10/19/2009

The 80/20 Measure

The Proactive/Reactive Ratio

Sweat was turning Charlie’s T-shirt to salt, white lines marking perspiration flows down his back. A thick gray blanket of clouds kept the summer heat and humidity close to ground . . . and we were close to ground, actually below ground excavating an 8” gas pipe trench in 20ft of sand. Sean swung the X300 track hoe around and leaned out the door, “hey, troubles coming”. He pointed to a moving dark speck stumbling over the sand towards us, shrugging, Sean closed the cab door.

Short, broad, a bulldog of a man, Douglas the Irishman came storming over the dunes. Douglas was the owner’s construction manager, responsible for scheduling, among other things. But the funny thing was, he never seemed to have a schedule, at least not an accurate one.

Douglas walked the project every morning, after which he disappeared into his job trailer, emerging only if there was a crisis . . . Obviously, today, there was a crisis.

As he got within earshot we could here Douglas yelling to no one in particular, a kind of “it’s not my fault these owners are idiots” self talk that he wanted everyone to hear. Arriving at the tailgate of my pickup, which was my desk and office for the morning, Douglas told me the whole sorry story.

The owners had neglected to inform Douglas the entire 47 acre site would need a security fence, full video monitoring and 24/7 guards at every gate due to federal homeland security regulations on production plants of the type we were building, and this would need to be accomplished within a week or the upcoming Coast Guard inspection would need to be canceled, delaying start up for a month, and plant opening for six weeks. Bad news.

Douglas finished up with, “I’ll tell you one thing boys, these idiot owners are going to drive me to drink, no doubt about it, I’ll be nipping a bit of mee ole' whiskey stash this evening.”

Our crews worked double shifts, as is the case with most crisis intervention, and Douglas passed his Coast Guard inspection with flying colors. So all is well that ends well, right?

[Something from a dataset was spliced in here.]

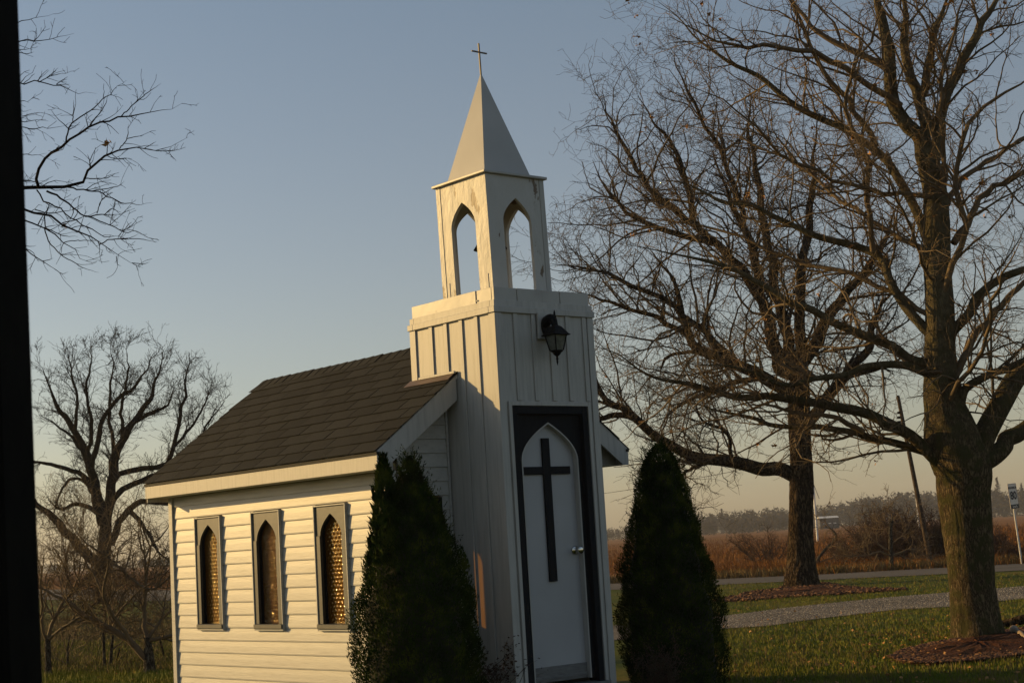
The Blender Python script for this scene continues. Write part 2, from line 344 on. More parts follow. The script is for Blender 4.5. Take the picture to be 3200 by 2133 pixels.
def mound(name, pts2, z, h, mat, label):
    c = np.mean(pts2, axis=0); V = [(c[0], c[1], z + h)]; F = []
    P_ = resample([(a, b_, 0) for a, b_ in list(pts2) + [pts2[0]]], 60)[:-1]
    n_ = len(P_); rings = 8
    for j in range(1, rings + 1):
        s_ = j / rings
        for p in P_:
            q = c + (p[:2] - c) * s_
            V.append((q[0], q[1], z + h * (1 - s_ ** 2) * (1 + .3 * (RNG.random() - .5)) + (.004 if j == rings else RNG.normal() * .006)))
    for i in range(n_): F.append((0, 1 + i, 1 + (i + 1) % n_, 1 + (i + 1) % n_))
    for j in range(rings - 1):
        for i in range(n_):
            a = 1 + j * n_ + i; b_ = 1 + j * n_ + (i + 1) % n_; F.append((a, a + n_, b_ + n_, b_))
    me = bpy.data.meshes.new(name); me.from_pydata([tuple(map(float, v)) for v in V], [], [tuple(dict.fromkeys(f)) for f in F]); me.materials.append(mat)
    o = bpy.data.objects.new(name, me); C.objects.link(o); tag(o, kind='structure'); return P_[:, :2], c
ring1, c1_ = mound('mulch_ring', [G(*q)[:2] for q in m1], .004, .07, mulch_m, '')
ring2, c2_ = mound('mulch_ring', [G(*q)[:2] for q in m2], .004, .05, mulch_m, '')
def inside_poly(P, poly):
    x, y = P[:, 0], P[:, 1]; poly = np.asarray(poly); r = np.zeros(len(P), bool); j = len(poly) - 1
    for i in range(len(poly)):
        xi, yi = poly[i]; xj, yj = poly[j]
        c = ((yi > y) != (yj > y)) & (x < (xj - xi) * (y - yi) / (yj - yi + 1e-12) + xi); r ^= c; j = i
    return r
def scatter_px(n_, x0, x1, y0, y1):
    """random ground points inside the wedge seen between photo columns/rows, uniform in the picture"""
    xs = RNG.uniform(x0, x1, n_); ys = RNG.uniform(y0, y1, n_); out = []
    d = FX[None] * F_PX + CR[None] * (xs - 1600)[:, None] + CU[None] * (-(ys - 1066.5))[:, None]
    t = (0 - EYE) / d[:, 2]; P = CAMP + d * t[:, None]; return P[:, :2]
def blades(name, P, hmin, hmax, wd, mat, parent=None, lean=.35, z0=0.0, per=3, spread=.03):
    n_ = len(P) * per; B = np.repeat(P, per, axis=0) + RNG.normal(size=(n_, 2)) * spread
    h = RNG.uniform(hmin, hmax, n_); a = RNG.uniform(0, 2 * pi, n_); l = RNG.random(n_) * lean * h; la = RNG.uniform(0, 2 * pi, n_)
    ww = wd * (.6 + .8 * RNG.random(n_)); dx = np.cos(a) * ww; dy = np.sin(a) * ww
    mx = np.cos(la) * l * .4; my = np.sin(la) * l * .4
    z = np.full(n_, z0)
    v0 = np.stack([B[:, 0] - dx, B[:, 1] - dy, z], 1); v1 = np.stack([B[:, 0] + dx, B[:, 1] + dy, z], 1)
    v2 = np.stack([B[:, 0] + mx + dx * .7, B[:, 1] + my + dy * .7, z + h * .55], 1)
    v3 = np.stack([B[:, 0] + np.cos(la) * l, B[:, 1] + np.sin(la) * l, z + h], 1)
    V = np.stack([v0, v1, v2, v3], 1).reshape(-1, 3); F = np.arange(n_ * 4).reshape(-1, 4)
    return fast_mesh(name, V, F, mat, parent)
# lawn grass in view, right and left
Pg = np.concatenate([scatter_px(27000, 2100, 3500, 1860, 2260), scatter_px(9000, 2100, 3500, 1790, 1880)])
ok = ~inside_poly(Pg, gravel_pts) & ~inside_poly(Pg, ring1) & ~inside_poly(Pg, ring2) & inside_poly(Pg, lawn_pts)
Pg = Pg[ok]; o = blades('lawn_grass', Pg, .015, .045, .004, grass_m, per=3, spread=.05); tag(o, 'short green lawn grass beside the gravel driveway', 'grass', kind='stuff')
Ps = Pg[RNG.random(len(Pg)) < .12]; o = blades('dry_grass_tufts', Ps, .03, .08, .004, grass_dry, per=4, spread=.02); tag(o, 'straw coloured dry tufts in the right-hand lawn', 'grass', kind='stuff')
Pl = scatter_px(15000, 60, 620, 2010, 2180); o = blades('rough_grass', Pl, .03, .12, .004, grass_m, per=3, spread=.05); tag(o, 'rough green grass under the small orchard trees', 'grass', kind='stuff')
Pl = scatter_px(9000, 60, 620, 1930, 2110); o = blades('tall_dry_grass', Pl, .04, .13, .005, grass_dry, per=3, spread=.08, lean=.7); tag(o, 'tall straw coloured grass behind the orchard trees', 'grass', kind='stuff')
# field weeds
Pf = np.concatenate([scatter_px(16000, 1850, 3350, 1640, 1798), scatter_px(6000, 60, 620, 1778, 1830)])
okf = ~inside_poly(Pf, lawn_pts) & ~inside_poly(Pf, road_far + road_near) & (Pf[:, 1] < 320)
Pf = Pf[okf]
Pn = Pf[Pf[:, 1] < 75]; o = blades('brown_weeds', Pn, .06, .26, .007, weed_m, per=5, spread=.4, lean=.4); tag(o, 'reddish brown weeds along the far side of the road', 'weeds', kind='stuff')
Pm = Pf[Pf[:, 1] >= 75]; o = blades('field_stubble', Pm, .1, .3, .02, weed_m, per=4, spread=1.5, lean=.4); tag(o, 'rust brown field crop stretching to the far trees', 'field crop', kind='stuff')
xs = RNG.uniform(2, 24, 2600); Pv = np.stack([xs, np.interp(xs, [2, 4, 8, 14.2, 26], [48, 46.7, 44.8, 43.6, 40.2]) + RNG.gamma(1.2, .35, 2600)], 1)
o = blades('verge_grass', Pv, .08, .3, .008, grass_dry, per=4, spread=.1, lean=.5); tag(o, 'dry grass verge on the far edge of the road', 'grass', kind='stuff')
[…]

Not exactly. Douglas’ budget was busted, his critical path sequence damaged, his nerves were shot and his owners were not happy. So whose fault was it? Douglas, over time, had fallen victim to a malady that strikes many project managers: the proactive/reactive imbalance.

The sign of a project in reactive mode is seen in crisis. If an unexpected crisis occur more than an absolute maximum of 20% of the time, then a project has lost its way, lost its focus, is probably behind schedule and losing money.

Even on the best run projects there will be 10% unexpected crisis events, which you must react to, but any more than that and you can be sure you have a project in trouble. Crisis, for Douglas’ project, became a daily occurrence; his reactive ratio flipping to 80% reactive crisis, and only 20% proactive work.

“Douglas, why didn’t you know about this Coast Guard stuff?” I asked him that evening.

“Well the bloody fool of an owner we have, never informed me . . . none of 'em know a thing about construction. They’re a bunch of bloody production people. I tell ya, I gotta baby 'em all the time.”

“My point exactly, they didn’t know, you should have, right?”

"Bull . . . " retorted Douglas, "My jobs to build, not run there bloody business . . . "

I’ll cut this story short, because you've heard the conversation before. But sufficient to say, you can size up a project quickly by watching for a few days, monitoring reactive vs. proactive work.

  1. Is energy and manpower caught up in handling one crisis after another?
  2. Is management blaming others?

If so, this will be an incredible drain on productivity, hindering the construction process. Monitor it closely, and keep your projects in balance. Remember the 80/20 measure, 80% proactive activity, and no more than 20% reactive activity.